Similarly, the media must also report, no matter the status of alleged perpetrators; after all, influence, celebrity or money, the law is the law.
Or at any rate, it should be.
As outlined above, McGregor’s 2010 rape charge was dropped due to insufficient evidence, despite his co-accused, Kenneth Tong, a Z-list celebrity and former Big Brother contestant, later boasting that they got away with it.
Indeed, according to information relayed to TCNW, Tong declared on Twitter as recently as last year – “Truthfully, when you are as wealthy as I am, you can say, do and think anything without penalty, as you have no one to be accountable to…“
By Tong’s own admission, he had previously been tried and acquitted of rape in 2009.
Accountability, it seems, is relative.
Without prejudice, it’s worth saying that there is no statute of limitations in Scotland with regard to sexual assaults, and given Tong’s words, perhaps it is incumbent on the Crown Prosecution Service (in Scotland known as the Procurator Fiscal) to look again at McGregor’s behaviour in the video and beyond.
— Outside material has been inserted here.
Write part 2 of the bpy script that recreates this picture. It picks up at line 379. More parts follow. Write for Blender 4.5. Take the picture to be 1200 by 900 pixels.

Don’t hold your breath though.
My grandmother, a lifelong abstainer and denizen of the temperance movement had a saying she liked to trot out with regard to the partaking of alcohol.
It went like this – “you can tell a man who boozes, by the company he chooses …“
Substitute ‘boozes’ for ‘abuses’, watch the video, then decide for yourself if, like me, you think, for some men in the game, it’s all about the balls.